Yahoo going ahead with Alibaba spinoff plan regardless of IRS changes

Yahoo asserted a new IRS policy -- described to apply to transactions similar to the one involving the Alibaba investment -- would not actually apply retroactively.
Written by Rachel King, Contributor

Yahoo is moving full steam ahead with its plans to spin off its Alibaba investment into a separate entity despite some recent qualms over at the Internal Revenue Service.

The search giant elaborated in a new Form 8-K filed with the U.S. Securities and Exchange Commission on Monday, outlining a timeline of back-and-forth rulings and new policies instilled by the IRS and U.S. Department of the Treasury that would seemingly affect -- if not derail -- the proposal.

However, Yahoo countered in today's filing that the formal "no-rule" policy -- applying to transactions said to be similar to the one Yahoo is conducting -- established by the IRS on September 14 would not actually apply retroactively.

Thus, Yahoo's board of directors voted last week to move ahead with the original plans

The Sunnyvale, Calif.-based company announced in July that the new publicly traded investment company will be known as Aabaco Holdings, Inc.

The spinoff previously known as SpinCo will incorporate all of Yahoo Small Business as well as 15 percent (roughly 384 million shares) of Alibaba Group.

All outstanding shares of Aabaco Holdings will be doled out to Yahoo shareholders.

When the spinoff was first announced in January, those millions of Alibaba shares translated to roughly $40 billion with the promise the valuation would be bumped up to $50 billion when the deal is done.

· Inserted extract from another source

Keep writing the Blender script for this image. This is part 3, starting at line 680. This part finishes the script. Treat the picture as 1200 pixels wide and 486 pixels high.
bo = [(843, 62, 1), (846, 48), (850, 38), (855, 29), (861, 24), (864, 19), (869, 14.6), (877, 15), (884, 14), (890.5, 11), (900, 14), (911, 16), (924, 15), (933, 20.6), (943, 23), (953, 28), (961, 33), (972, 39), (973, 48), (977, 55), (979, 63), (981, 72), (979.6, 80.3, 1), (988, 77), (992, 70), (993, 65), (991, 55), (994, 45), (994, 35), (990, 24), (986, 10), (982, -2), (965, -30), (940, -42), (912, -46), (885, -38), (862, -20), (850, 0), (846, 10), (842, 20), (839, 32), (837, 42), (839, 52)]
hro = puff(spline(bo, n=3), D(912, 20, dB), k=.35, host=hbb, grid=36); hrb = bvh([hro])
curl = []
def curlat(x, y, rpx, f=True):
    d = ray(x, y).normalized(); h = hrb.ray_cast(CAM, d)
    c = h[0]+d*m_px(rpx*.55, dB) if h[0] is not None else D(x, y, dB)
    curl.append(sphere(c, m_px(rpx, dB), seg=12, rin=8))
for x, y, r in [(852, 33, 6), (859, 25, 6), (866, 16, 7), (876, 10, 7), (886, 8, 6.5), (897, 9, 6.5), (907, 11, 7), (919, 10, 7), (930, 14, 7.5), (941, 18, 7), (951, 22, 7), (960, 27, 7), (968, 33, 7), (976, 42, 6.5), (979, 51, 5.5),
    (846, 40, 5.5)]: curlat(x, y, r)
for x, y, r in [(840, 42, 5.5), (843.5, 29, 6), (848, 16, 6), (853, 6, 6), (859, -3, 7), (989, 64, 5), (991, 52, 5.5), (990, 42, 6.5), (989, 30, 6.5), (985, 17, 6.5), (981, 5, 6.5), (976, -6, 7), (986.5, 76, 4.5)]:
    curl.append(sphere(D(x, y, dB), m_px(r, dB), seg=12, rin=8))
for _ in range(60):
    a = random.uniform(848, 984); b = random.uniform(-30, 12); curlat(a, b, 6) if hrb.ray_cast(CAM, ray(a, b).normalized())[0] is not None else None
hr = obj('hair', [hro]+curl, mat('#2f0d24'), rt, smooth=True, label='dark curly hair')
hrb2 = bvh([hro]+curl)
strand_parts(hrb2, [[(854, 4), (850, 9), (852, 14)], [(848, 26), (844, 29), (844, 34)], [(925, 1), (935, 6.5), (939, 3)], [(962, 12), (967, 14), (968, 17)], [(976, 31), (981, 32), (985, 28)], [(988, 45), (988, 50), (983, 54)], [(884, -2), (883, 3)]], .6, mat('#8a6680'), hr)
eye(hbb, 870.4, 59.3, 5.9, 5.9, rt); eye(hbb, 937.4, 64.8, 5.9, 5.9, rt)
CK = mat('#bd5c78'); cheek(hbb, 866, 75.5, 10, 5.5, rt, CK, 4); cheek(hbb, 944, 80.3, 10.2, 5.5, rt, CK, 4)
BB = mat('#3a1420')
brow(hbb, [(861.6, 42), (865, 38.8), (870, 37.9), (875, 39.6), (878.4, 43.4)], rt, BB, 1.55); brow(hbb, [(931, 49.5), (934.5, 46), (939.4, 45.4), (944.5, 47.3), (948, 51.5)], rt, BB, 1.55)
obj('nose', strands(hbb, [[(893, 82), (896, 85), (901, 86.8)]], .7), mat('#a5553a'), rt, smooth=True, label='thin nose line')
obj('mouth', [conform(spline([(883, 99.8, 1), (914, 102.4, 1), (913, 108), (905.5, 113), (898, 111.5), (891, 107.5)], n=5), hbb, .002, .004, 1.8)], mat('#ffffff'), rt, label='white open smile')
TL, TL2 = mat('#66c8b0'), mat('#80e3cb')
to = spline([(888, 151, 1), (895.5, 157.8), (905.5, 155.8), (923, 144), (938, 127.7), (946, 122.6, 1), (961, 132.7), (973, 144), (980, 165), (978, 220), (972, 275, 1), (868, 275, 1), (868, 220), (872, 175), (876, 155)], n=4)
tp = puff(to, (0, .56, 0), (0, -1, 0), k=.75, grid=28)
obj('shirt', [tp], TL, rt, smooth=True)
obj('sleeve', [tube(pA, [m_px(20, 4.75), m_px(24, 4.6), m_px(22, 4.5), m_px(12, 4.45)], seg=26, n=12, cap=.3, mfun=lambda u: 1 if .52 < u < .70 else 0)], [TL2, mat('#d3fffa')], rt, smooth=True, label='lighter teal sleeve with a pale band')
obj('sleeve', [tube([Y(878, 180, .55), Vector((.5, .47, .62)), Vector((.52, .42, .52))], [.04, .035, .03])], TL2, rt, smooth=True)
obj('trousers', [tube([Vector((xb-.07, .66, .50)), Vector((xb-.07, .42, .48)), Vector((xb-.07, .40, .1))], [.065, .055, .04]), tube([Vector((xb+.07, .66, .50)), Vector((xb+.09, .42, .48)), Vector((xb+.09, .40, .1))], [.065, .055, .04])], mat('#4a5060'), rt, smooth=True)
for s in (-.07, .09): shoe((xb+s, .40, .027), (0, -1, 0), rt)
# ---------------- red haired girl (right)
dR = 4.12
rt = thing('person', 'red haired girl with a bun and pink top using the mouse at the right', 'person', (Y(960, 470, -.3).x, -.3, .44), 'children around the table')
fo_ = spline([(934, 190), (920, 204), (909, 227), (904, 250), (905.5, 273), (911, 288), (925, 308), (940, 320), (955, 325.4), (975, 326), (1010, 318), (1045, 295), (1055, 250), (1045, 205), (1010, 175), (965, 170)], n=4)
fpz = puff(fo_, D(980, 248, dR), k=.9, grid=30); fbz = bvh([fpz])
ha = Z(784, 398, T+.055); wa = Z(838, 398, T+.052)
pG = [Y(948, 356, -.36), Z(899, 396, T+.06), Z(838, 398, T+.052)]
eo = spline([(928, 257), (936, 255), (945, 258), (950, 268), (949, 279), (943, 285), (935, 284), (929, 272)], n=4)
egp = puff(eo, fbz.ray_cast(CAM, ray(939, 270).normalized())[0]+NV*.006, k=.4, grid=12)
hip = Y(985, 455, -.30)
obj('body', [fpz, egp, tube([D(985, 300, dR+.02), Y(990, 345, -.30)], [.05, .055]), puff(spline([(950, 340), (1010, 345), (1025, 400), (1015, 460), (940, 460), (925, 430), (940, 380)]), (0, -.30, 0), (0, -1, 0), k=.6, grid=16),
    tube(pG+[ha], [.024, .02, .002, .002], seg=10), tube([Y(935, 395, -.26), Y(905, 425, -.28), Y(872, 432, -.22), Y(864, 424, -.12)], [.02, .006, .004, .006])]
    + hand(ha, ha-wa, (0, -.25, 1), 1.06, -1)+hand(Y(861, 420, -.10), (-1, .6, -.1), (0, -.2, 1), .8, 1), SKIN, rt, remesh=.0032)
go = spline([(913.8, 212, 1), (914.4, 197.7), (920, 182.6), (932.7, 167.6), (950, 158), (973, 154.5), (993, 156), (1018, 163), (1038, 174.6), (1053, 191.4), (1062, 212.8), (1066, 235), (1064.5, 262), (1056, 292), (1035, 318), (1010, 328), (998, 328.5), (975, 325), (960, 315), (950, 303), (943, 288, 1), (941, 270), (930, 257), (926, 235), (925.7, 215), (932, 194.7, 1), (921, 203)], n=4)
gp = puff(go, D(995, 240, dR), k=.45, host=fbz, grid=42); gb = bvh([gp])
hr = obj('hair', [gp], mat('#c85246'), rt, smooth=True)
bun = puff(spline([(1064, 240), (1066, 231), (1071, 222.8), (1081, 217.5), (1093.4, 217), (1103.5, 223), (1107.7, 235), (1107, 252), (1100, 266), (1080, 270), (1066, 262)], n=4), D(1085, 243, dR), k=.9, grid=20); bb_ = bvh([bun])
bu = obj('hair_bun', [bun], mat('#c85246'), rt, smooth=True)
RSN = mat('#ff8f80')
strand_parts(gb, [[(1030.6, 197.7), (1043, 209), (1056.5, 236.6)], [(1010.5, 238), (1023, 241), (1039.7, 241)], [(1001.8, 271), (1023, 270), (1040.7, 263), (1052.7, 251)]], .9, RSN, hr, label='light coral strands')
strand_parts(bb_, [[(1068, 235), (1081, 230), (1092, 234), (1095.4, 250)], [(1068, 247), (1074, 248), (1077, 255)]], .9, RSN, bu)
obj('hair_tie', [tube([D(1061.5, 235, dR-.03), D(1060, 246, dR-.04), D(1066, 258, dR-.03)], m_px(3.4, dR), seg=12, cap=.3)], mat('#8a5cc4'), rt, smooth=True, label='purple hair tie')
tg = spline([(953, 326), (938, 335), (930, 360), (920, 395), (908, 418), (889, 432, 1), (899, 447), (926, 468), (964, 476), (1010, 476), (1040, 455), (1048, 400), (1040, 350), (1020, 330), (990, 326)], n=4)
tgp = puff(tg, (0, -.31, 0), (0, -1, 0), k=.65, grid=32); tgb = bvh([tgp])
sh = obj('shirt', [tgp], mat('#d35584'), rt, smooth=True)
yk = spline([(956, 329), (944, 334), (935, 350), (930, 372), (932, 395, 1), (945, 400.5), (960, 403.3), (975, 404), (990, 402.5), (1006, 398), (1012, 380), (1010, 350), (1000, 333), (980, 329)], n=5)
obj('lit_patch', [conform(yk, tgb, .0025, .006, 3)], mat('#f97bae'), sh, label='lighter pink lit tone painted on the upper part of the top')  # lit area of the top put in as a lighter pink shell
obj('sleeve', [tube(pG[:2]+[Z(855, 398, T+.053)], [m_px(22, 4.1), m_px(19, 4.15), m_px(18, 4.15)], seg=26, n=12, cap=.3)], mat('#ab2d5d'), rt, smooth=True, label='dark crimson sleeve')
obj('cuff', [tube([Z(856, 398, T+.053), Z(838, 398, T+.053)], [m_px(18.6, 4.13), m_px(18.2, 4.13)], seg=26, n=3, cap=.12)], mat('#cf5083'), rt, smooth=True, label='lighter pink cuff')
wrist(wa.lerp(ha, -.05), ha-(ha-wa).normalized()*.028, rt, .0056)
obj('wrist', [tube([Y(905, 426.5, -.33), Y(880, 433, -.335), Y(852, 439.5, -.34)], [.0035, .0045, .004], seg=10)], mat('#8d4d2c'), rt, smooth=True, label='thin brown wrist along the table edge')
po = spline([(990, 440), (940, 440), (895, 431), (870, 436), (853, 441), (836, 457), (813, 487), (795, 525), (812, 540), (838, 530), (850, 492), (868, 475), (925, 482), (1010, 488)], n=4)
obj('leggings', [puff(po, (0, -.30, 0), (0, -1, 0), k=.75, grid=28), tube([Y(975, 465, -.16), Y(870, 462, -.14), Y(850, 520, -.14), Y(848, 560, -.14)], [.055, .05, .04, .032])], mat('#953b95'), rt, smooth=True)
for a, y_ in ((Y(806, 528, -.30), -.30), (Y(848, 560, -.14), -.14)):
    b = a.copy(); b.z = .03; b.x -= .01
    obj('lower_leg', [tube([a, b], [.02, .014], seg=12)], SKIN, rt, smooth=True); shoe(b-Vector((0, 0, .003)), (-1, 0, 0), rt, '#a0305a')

The Small Business department, responsible for helping SMBs get their businesses online, was folded into the spinoff plans in February.

After the split, Yahoo and Aabaco plan to operate independently, and neither will have ownership interest in the other.

The spinoff is expected to be a huge cash windfall for Yahoo, although it is questionable how and where Yahoo will deploy its new resources.

Nevertheless, the search company will still have its core business along with a 35.5 percent stake in Yahoo Japan.

Yahoo reiterated in Monday's filing that it expects the deal to wrap up during the fourth quarter of 2015.